Government amendment No. 44:—
In page 12, Section 17, to add to the section the following subsections:—
"(3) The expenses incurred by a local authority under this section shall be raised and defrayed in like manner as expenses incurred by such authority under the Public Health Acts, 1878 to 1931, are raised and defrayed.
(4) Where expenses are incurred under this section by the board of health of a county health district, such expenses shall be charged equally over the whole of such district.
(5) Where before the passing of this Act, any expenses were incurred by a local authority in making any entry or doing any act rendered lawful by sub-section (2) of this section and such expenses were, in the opinion of the Minister for Local Government and Public Health, properly so incurred, the following provisions shall have effect, that is to say:—
(a) such expenses shall be deemed to have been incurred under this section and this section shall apply and be deemed always to have applied to such expenses accordingly, and
(b) if any sum was, at any time either before or after such expenses were incurred, included in any rate in order to defray such expenses, such rate shall not be deemed ever to have been invalid or irrecoverable merely by reason of such inclusion.
(6) A local authority may, for the purpose of defraying expenses incurred by them under this section, borrow under the Public Health Acts, 1878 to 1931, as if such purpose were a purpose for which such authority is authorised to borrow under those Acts, but money so borrowed shall not be reckoned as part of the debt of such authority for the purposes of any limitation on borrowing imposed by those Acts."

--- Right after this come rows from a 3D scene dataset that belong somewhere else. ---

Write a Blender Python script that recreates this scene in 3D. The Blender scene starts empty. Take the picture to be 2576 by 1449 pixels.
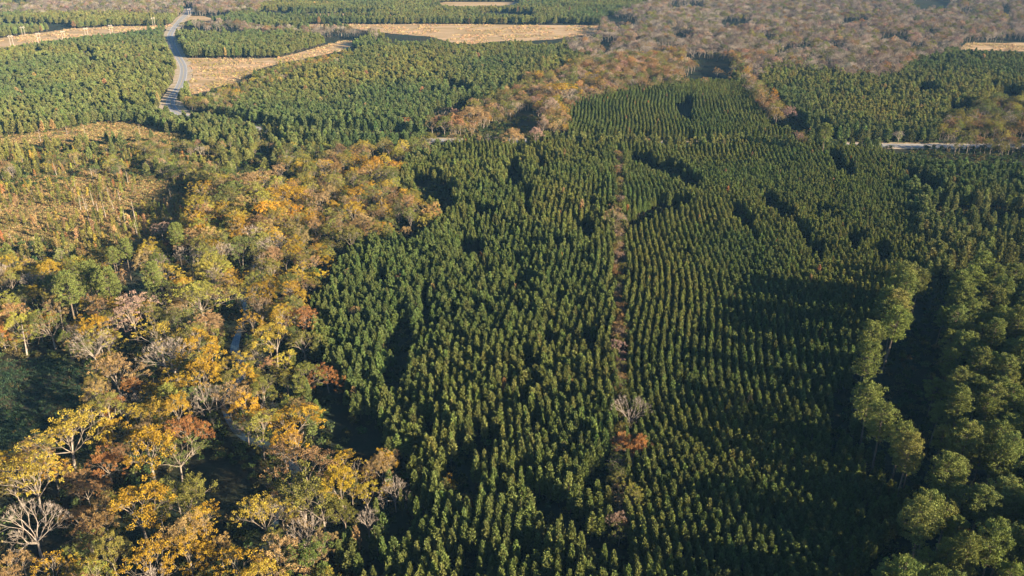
import bpy, math, random
import numpy as np
from mathutils import Vector, Euler

random.seed(11)
R = np.random.default_rng(11)
C = bpy.context.scene.collection
scene = bpy.context.scene

# ------------------------------------------------------------ camera, sky, sun
CAM_H, PITCH, FOC = 172.0, math.radians(24.5), 820.0
cam = bpy.data.cameras.new('camera')
cam.sensor_width = 36.0
cam.lens = 36.0 * FOC / 1024.0
cam.clip_start, cam.clip_end = 1.0, 12000.0
cam_o = bpy.data.objects.new('camera', cam)
cam_o.location = (0, 0, CAM_H)
cam_o.rotation_euler = (math.pi / 2 - PITCH, 0, 0)
C.objects.link(cam_o)
scene.camera = cam_o

SUN_EL = math.radians(17.0)
SUN_AZ = math.radians(-31.0)               # measured from +X towards +Y (negative: behind the camera)
sdir = Vector((math.cos(SUN_AZ) * math.cos(SUN_EL), math.sin(SUN_AZ) * math.cos(SUN_EL), math.sin(SUN_EL)))
world = bpy.data.worlds.new('World')
scene.world = world
world.use_nodes = True
nt = world.node_tree
bg = nt.nodes['Background']
sky = nt.nodes.new('ShaderNodeTexSky')
sky.sky_type = 'NISHITA'
sky.sun_disc = False
sky.sun_elevation = SUN_EL
sky.sun_rotation = math.pi / 2 - SUN_AZ
sky.air_density, sky.dust_density, sky.ozone_density = 1.0, 0.3, 5.0
nt.links.new(sky.outputs[0], bg.inputs[0])
bg.inputs[1].default_value = 0.05
sun = bpy.data.lights.new('sun', 'SUN')
sun.energy = 5.0
sun.angle = math.radians(0.5)
sun.color = (1.0, 0.83, 0.60)
sun_o = bpy.data.objects.new('sun', sun)
sun_o.rotation_euler = sdir.to_track_quat('Z', 'Y').to_euler()
sun_o.location = (300, -200, 400)
C.objects.link(sun_o)
scene.view_settings.view_transform = 'Standard'
scene.view_settings.look = 'None'
scene.view_settings.exposure = 1.87
scene.view_settings.gamma = 1.0
scene.view_settings.use_curve_mapping = False
scene.cycles.max_bounces = 5
scene.cycles.diffuse_bounces = 2
scene.cycles.transmission_bounces = 3
scene.cycles.volume_bounces = 1
scene.cycles.use_denoising = True

# ------------------------------------------------------------ picture <-> ground
SC = 1024.0 / 2576.0
sp, cp = math.sin(PITCH), math.cos(PITCH)

def ground(dx, dy, z=0.0):
    """point at height z seen at survey coordinate (dx, dy)"""
    a = (np.asarray(dx, float) * SC - 512.0) / FOC
    b = (np.asarray(dy, float) * SC - 288.0) / FOC
    t = (CAM_H - z) / (sp + b * cp)
    return a * t, (cp - b * sp) * t

def survey(x, y, z=0.0):
    """survey coordinate of world points"""
    h = CAM_H - z
    d = y * cp + h * sp
    b = (h * cp - y * sp) / d
    return (x / d * FOC + 512.0) / SC, (b * FOC + 288.0) / SC

def pxm(y, z=0.0):
    """picture scale, render pixels per metre"""
    return FOC / (y * cp + (CAM_H - z) * sp)

def inside(px, py, poly):
    px = np.asarray(px, float); py = np.asarray(py, float)
    r = np.zeros(px.shape, bool)
    n = len(poly)
    for i in range(n):
        x0, y0 = poly[i]; x1, y1 = poly[(i + 1) % n]
        if y0 == y1: continue
        c = ((y0 > py) != (y1 > py)) & (px < (x1 - x0) * (py - y0) / (y1 - y0) + x0)
        r ^= c
    return r

def inany(px, py, polys):
    r = np.zeros(np.shape(px), bool)
    for p in polys: r |= inside(px, py, p)
    return r

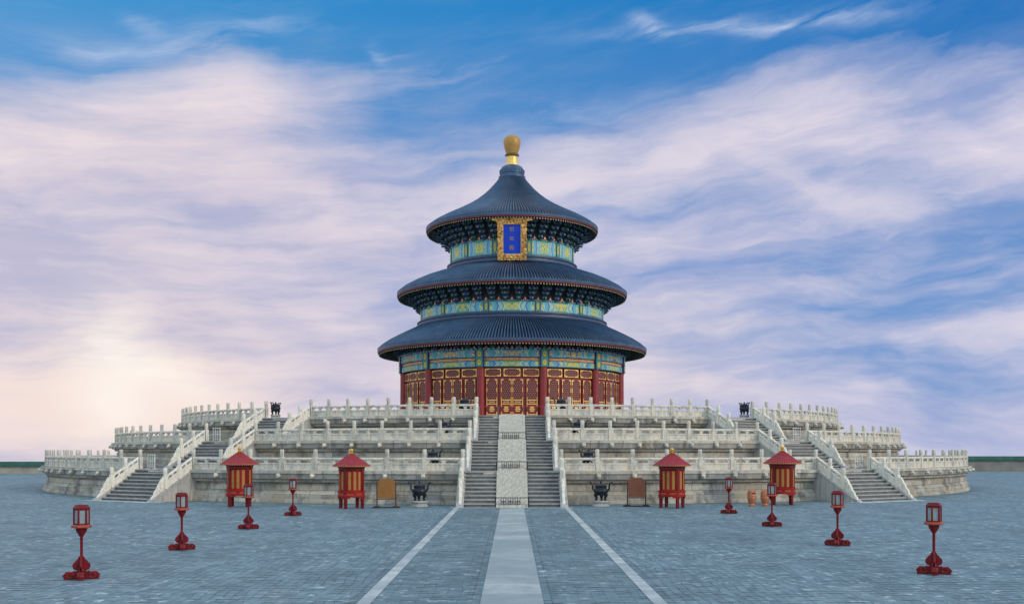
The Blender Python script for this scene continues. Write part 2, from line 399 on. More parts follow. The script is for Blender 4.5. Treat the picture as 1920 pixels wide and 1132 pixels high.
def painted(name, bright, k=1.0, ped=1.0, seed=0):
    """a painted architrave: symmetric panels of blue, green and turquoise with gilded figures"""
    m, t, b = new_mat(name)
    uv = t.n('ShaderNodeUVMap').outputs[0]
    oi = t.n('ShaderNodeObjectInfo')
    x, y, _ = t.sep(uv)
    s = t.math('MULTIPLY', t.math('ABSOLUTE', t.math('SUBTRACT', x, 0.5)), 2.0)
    # zig-zag edges to the panels
    zz = t.math('MULTIPLY', t.math('ABSOLUTE', t.math('SUBTRACT', y, 0.5)), 0.16)
    s2 = t.math('SUBTRACT', s, zz)
    tu = (0.055 * bright, 0.235 * bright, 0.30 * bright); bl = (0.012 * bright, 0.075 * bright, 0.25 * bright)
    gr = (0.022 * bright, 0.190 * bright, 0.150 * bright); wh = (0.36 * bright, 0.50 * bright, 0.52 * bright)
    z = [(0.0, gr if seed else bl), (0.30, wh), (0.318, tu), (0.54, wh), (0.558, bl if seed else gr), (0.62, tu), (0.80, wh), (0.815, gr if seed else bl), (0.965, tu)]
    base = t.ramp(s2, z, 'CONSTANT')
    # figures: clumps of gold and pale strokes centred in the panels
    sc = t.comb(t.math('MULTIPLY', s, 17.0 * ped), t.math('MULTIPLY', y, 3.2), t.math('MULTIPLY', oi.outputs['Random'], 20.0))
    n1 = t.noise(sc, 1.0, 5.0, 0.65, 1.2)
    mid = t.math('SUBTRACT', 1.0, t.math('MULTIPLY', t.math('ABSOLUTE', t.math('SUBTRACT', y, 0.5)), 2.0))
    where = t.ramp(s2, [(0.0, 1.0), (0.27, 1.0), (0.31, 0.0), (0.40, 0.0), (0.43, 1.0), (0.50, 1.0), (0.53, 0.0), (0.66, 0.0), (0.83, 0.0), (0.85, 1.0), (0.93, 1.0), (0.95, 0.0)])
    fig = t.math('MULTIPLY', t.math('MULTIPLY', where, t.ramp(mid, [(0.12, 0.0), (0.5, 1.0)])), t.ramp(n1, [(0.45, 0.0), (0.52, 1.0)]))
    alt = t.ramp(s2, [(0.0, (0.72, 0.58, 0.08)), (0.35, (0.68, 0.55, 0.14)), (0.75, (0.78, 0.60, 0.20))])
    c = t.mix(fig, base, alt)
    n2 = t.noise(t.mapping(sc, loc=(4, 7, 1), sc=(1.7, 1.9, 1)), 1.0, 4.0, 0.6, 0.8)
    c = t.mix(t.ramp(n2, [(0.63, 0.0), (0.68, 0.8)]), c, (0.42 * bright, 0.52 * bright, 0.55 * bright))
    n3 = t.noise(t.mapping(sc, loc=(14, 2, 1), sc=(1.5, 1.4, 1)), 1.0, 4.0, 0.6, 0.8)
    c = t.mix(t.ramp(n3, [(0.66, 0.0), (0.70, 0.7)]), c, (0.34, 0.08, 0.10))
    edge = t.ramp(y, [(0.0, 0.0), (0.05, 1.0), (0.95, 1.0), (1.0, 0.0)], 'CONSTANT')
    c = t.mix(edge, (0.05, 0.22, 0.26), c)
    t.l(c, b.inputs['Base Color']); b.inputs['Roughness'].default_value = 0.55
    return m
M['paint_low'] = painted('painted_architrave', 1.45)
M['paint_low2'] = painted('painted_lower_architrave', 1.45, seed=1)
M['paint_up'] = painted('painted_upper_frieze', 1.75, ped=0.8, seed=1)

def strip_mat():
    m, t, b = new_mat('orange_floral_strip')
    uv = t.n('ShaderNodeUVMap').outputs[0]
    n = t.noise(t.mapping(uv, sc=(34, 2.2, 1)), 1.0, 4.0, 0.6, 1.0)
    c = t.ramp(n, [(0.36, (0.30, 0.05, 0.03)), (0.46, (0.55, 0.20, 0.07)), (0.56, (0.68, 0.44, 0.20)), (0.68, (0.60, 0.12, 0.10))])
    t.l(c, b.inputs['Base Color']); b.inputs['Roughness'].default_value = 0.55
    return m
M['strip_paint'] = strip_mat()

def rosette_mat():
    m, t, b = new_mat('painted_column_head')
    uv = t.n('ShaderNodeUVMap').outputs[0]
    x, y, _ = t.sep(uv)
    yy = t.math('FRACT', t.math('MULTIPLY', y, 1.0))
    d = t.vmath('LENGTH', t.comb(t.math('SUBTRACT', x, 0.5), t.math('MULTIPLY', t.math('SUBTRACT', yy, 0.5), 0.9)))
    n = t.noise(t.mapping(uv, sc=(6, 6, 1)), 1.0, 4.0, 0.6)
    dd = t.math('MULTIPLY_ADD', n, 0.16, t.math('SUBTRACT', d, 0.08))
    c = t.ramp(dd, [(0.0, (0.42, 0.22, 0.05)), (0.10, (0.52, 0.45, 0.07)), (0.27, (0.30, 0.36, 0.10)), (0.33, (0.03, 0.20, 0.15)), (0.45, (0.05, 0.26, 0.28))], 'CONSTANT')
    t.l(c, b.inputs['Base Color']); b.inputs['Roughness'].default_value = 0.55
    return m
M['rosette'] = rosette_mat()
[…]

Amendment No. 44 and amendment No. 45 were put down at the instance of the Minister for Local Government after consultation with the Dublin City Manager.

Amendment agreed to.
The following Government amendment, No. 45, was agreed to:—
In page 14, Section 20, to add to the section the following subsections:—
"(3) The expenses incurred by a district planning authority under this section shall be raised and defrayed in like manner as the expenses incurred by such authority in the execution of the Town and Regional Planning Acts, 1934 and 1939, are raised and defrayed.
(4) A district planning authority may, for the purpose of defraying the expenses incurred by them under this section, borrow under the Town and Regional Planning Acts, 1934 and 1939, as if such purpose were a purpose for which such authority is authorised to borrow under those Acts.
(5) In this section, the word ‘site', when used in relation to a building, includes any yard, garden, or other land attached to such building and forming one enclosure with it."
Government amendment No. 46:—
In page 14, in the Schedule, to delete paragraph 2 and substitute the following paragraph:—
2.—A preliminary order shall not be made save within—
(a) where the relevant injury to which this Act applies occurred before the passing of this Act— whichever of the following periods ends later, that is to say, three months after the occurrence of such injury and four weeks after the passing of this Act, or
(b) where such injury occurs after the passing of this Act—three months after its occurrence.

So far as amendment No. 46 is concerned, we consulted with the Dublin Corporation, and they are satisfied.

Amendment agreed to.

Amendment No. 46 meets amendment No. 47, in my name.

Amendment No. 47 not moved.
Bill reported with amendments. Report Stage ordered for Wednesday, 20th August.
Sitting suspended at 6.40 p.m. and resumed at 7.30 p.m.